**Supplied records**
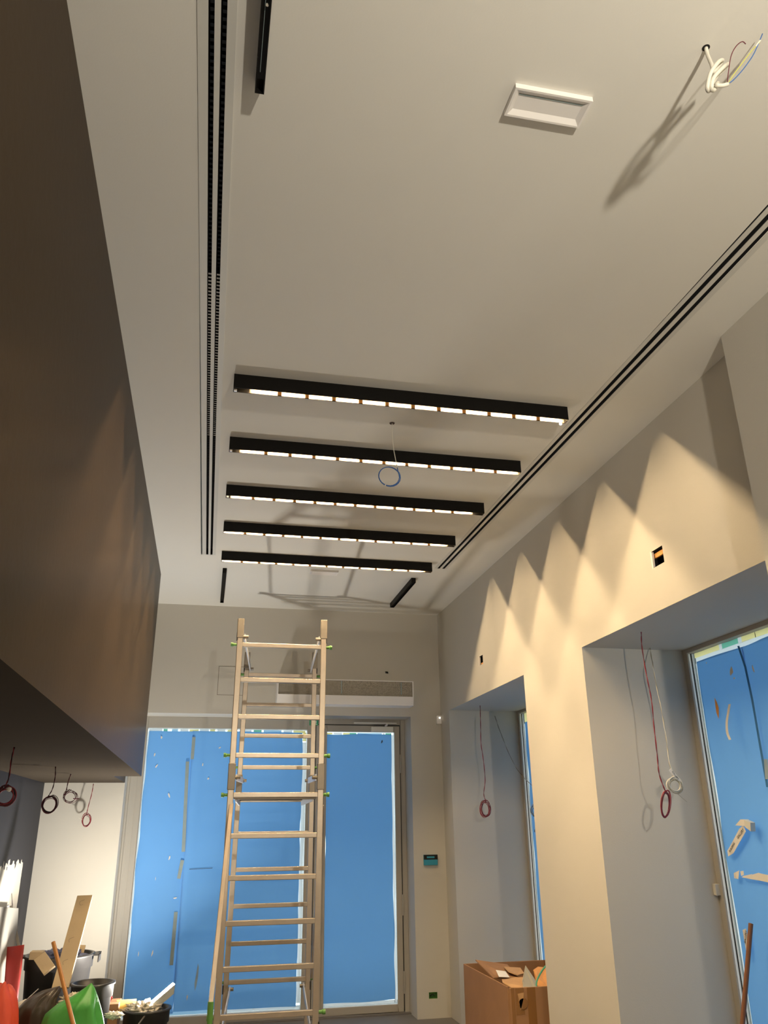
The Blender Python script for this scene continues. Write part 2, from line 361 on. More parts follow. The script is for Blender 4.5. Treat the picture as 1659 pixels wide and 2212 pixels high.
strips(p2, 1, YG+.002, False, None, (bz(.880), bz(.905)), [(-.09, .0, 'paperwhite'), (.01, .06, 'paperyel'), (.08, .16, 'paperwhite'), (.18, .26, 'paperyel'), (.3, .42, 'paperwhite'), (.44, .52, 'papergrn'), (.54, .72, 'paperblu'), (.74, .83, 'paperwhite'), (.84, .965, 'paperyel')])
strips(p2, 1, YG+.001, True, None, (.938, .972), [(bz(.80), bz(.885), 'paperyel'), (bz(-1.5), bz(.79), 'paperwhite')])
strips(p1, 1, YG+.001, True, None, (-.583, -.572), [(.2, bz(.88), 'paperwhite')])
strips(p3, 1, YR-.0065, False, None, (bz(.868), bz(.888)), [(1.182, 1.24, 'paperyel'), (1.25, 1.34, 'paperwhite'), (1.35, 1.42, 'paperyel'), (1.42, 1.49, 'papergrn'), (1.5, 1.76, 'paperblu'), (1.765, 1.79, 'paperwhite'), (1.795, 1.86, 'papergrn')])
strips(p3, 1, YR-.0065, True, None, (1.856, 1.878), [(.085, bz(.87), 'paperwhite')])
strips(p3, 1, YR-.0065, False, None, (.082, .106), [(1.2, 1.86, 'paperwhite')])
strips(p2, 1, YG+.001, False, None, (.080, .108), [(-.3, .2, 'paperblu'), (.22, .55, 'paperwhite'), (.56, .93, 'paperwhite')])
# yellowed tape pieces over the overlap seam
for q, (px0, py0, px1, py1) in enumerate(((419, 1592, 415, 1640), (405, 1645, 396, 1840), (394, 1858, 386, 1898), (380, 1970, 370, 2085))):
    A, B = at(px0, py0, 1, YG-.032), at(px1, py1, 1, YG-.032)
    MB().bar(A, B, .032, .0008, (1, 0, 0)).build('seam_tape', 'masking', p2)
def scraps(parent, plane, val, lst, m, name='torn_spot'):
    for (px, py, w, h, ang) in lst:
        c = at(px, py, plane, val); pts = []
        for k in range(7):
            a = 2*math.pi*k/7; r = 1+.25*math.sin(k*2.3+px)
            x, y = math.cos(a)*w/2*r, math.sin(a)*h/2*r
            u, v = x*math.cos(ang)-y*math.sin(ang), x*math.sin(ang)+y*math.cos(ang)
            pts.append(c+(Vector((0, -u, v)) if plane == 0 else Vector((u, 0, v))))
        MB().add(pts, [tuple(range(7))]).build(name, m, parent)
scraps(p1, 1, YG-.02, [(334, 1630, .012, .035, -.3), (338, 1655, .014, .04, -.5), (365, 1718, .014, .05, .3), (349, 1593, .02, .025, .3), (366, 1853, .012, .04, -.3), (378, 1940, .03, .012, .2), (329, 2059, .012, .05, -.25), (299, 2061, .008, .04, 0), (404, 2155, .01, .04, 0), (336, 1898, .005, .03, 0)], 'label')
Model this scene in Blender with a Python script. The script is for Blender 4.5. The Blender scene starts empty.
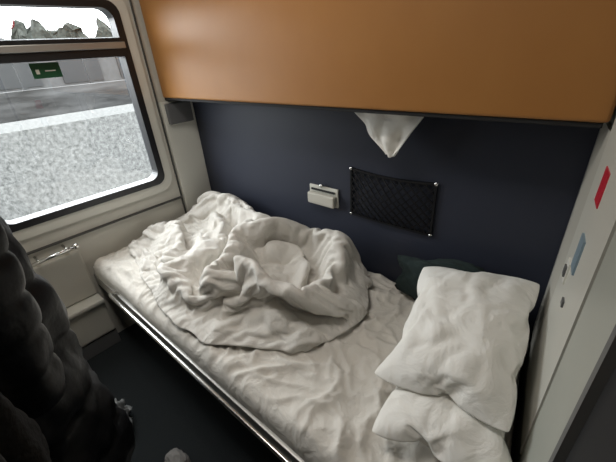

**Instructions to follow**
Make an exact copy of all entries above, dropping the images.

**Written response**
The Blender Python script for this scene continues. Write part 2, from line 361 on. More parts follow. The script is for Blender 4.5. Treat the picture as 1659 pixels wide and 2212 pixels high.
strips(p2, 1, YG+.002, False, None, (bz(.880), bz(.905)), [(-.09, .0, 'paperwhite'), (.01, .06, 'paperyel'), (.08, .16, 'paperwhite'), (.18, .26, 'paperyel'), (.3, .42, 'paperwhite'), (.44, .52, 'papergrn'), (.54, .72, 'paperblu'), (.74, .83, 'paperwhite'), (.84, .965, 'paperyel')])
strips(p2, 1, YG+.001, True, None, (.938, .972), [(bz(.80), bz(.885), 'paperyel'), (bz(-1.5), bz(.79), 'paperwhite')])
strips(p1, 1, YG+.001, True, None, (-.583, -.572), [(.2, bz(.88), 'paperwhite')])
strips(p3, 1, YR-.0065, False, None, (bz(.868), bz(.888)), [(1.182, 1.24, 'paperyel'), (1.25, 1.34, 'paperwhite'), (1.35, 1.42, 'paperyel'), (1.42, 1.49, 'papergrn'), (1.5, 1.76, 'paperblu'), (1.765, 1.79, 'paperwhite'), (1.795, 1.86, 'papergrn')])
strips(p3, 1, YR-.0065, True, None, (1.856, 1.878), [(.085, bz(.87), 'paperwhite')])
strips(p3, 1, YR-.0065, False, None, (.082, .106), [(1.2, 1.86, 'paperwhite')])
strips(p2, 1, YG+.001, False, None, (.080, .108), [(-.3, .2, 'paperblu'), (.22, .55, 'paperwhite'), (.56, .93, 'paperwhite')])
# yellowed tape pieces over the overlap seam
for q, (px0, py0, px1, py1) in enumerate(((419, 1592, 415, 1640), (405, 1645, 396, 1840), (394, 1858, 386, 1898), (380, 1970, 370, 2085))):
    A, B = at(px0, py0, 1, YG-.032), at(px1, py1, 1, YG-.032)
    MB().bar(A, B, .032, .0008, (1, 0, 0)).build('seam_tape', 'masking', p2)
def scraps(parent, plane, val, lst, m, name='torn_spot'):
    for (px, py, w, h, ang) in lst:
        c = at(px, py, plane, val); pts = []
        for k in range(7):
            a = 2*math.pi*k/7; r = 1+.25*math.sin(k*2.3+px)
            x, y = math.cos(a)*w/2*r, math.sin(a)*h/2*r
            u, v = x*math.cos(ang)-y*math.sin(ang), x*math.sin(ang)+y*math.cos(ang)
            pts.append(c+(Vector((0, -u, v)) if plane == 0 else Vector((u, 0, v))))
        MB().add(pts, [tuple(range(7))]).build(name, m, parent)
scraps(p1, 1, YG-.02, [(334, 1630, .012, .035, -.3), (338, 1655, .014, .04, -.5), (365, 1718, .014, .05, .3), (349, 1593, .02, .025, .3), (366, 1853, .012, .04, -.3), (378, 1940, .03, .012, .2), (329, 2059, .012, .05, -.25), (299, 2061, .008, .04, 0), (404, 2155, .01, .04, 0), (336, 1898, .005, .03, 0)], 'label')
Model this scene in Blender with a Python script. The script is for Blender 4.5. The Blender scene starts empty.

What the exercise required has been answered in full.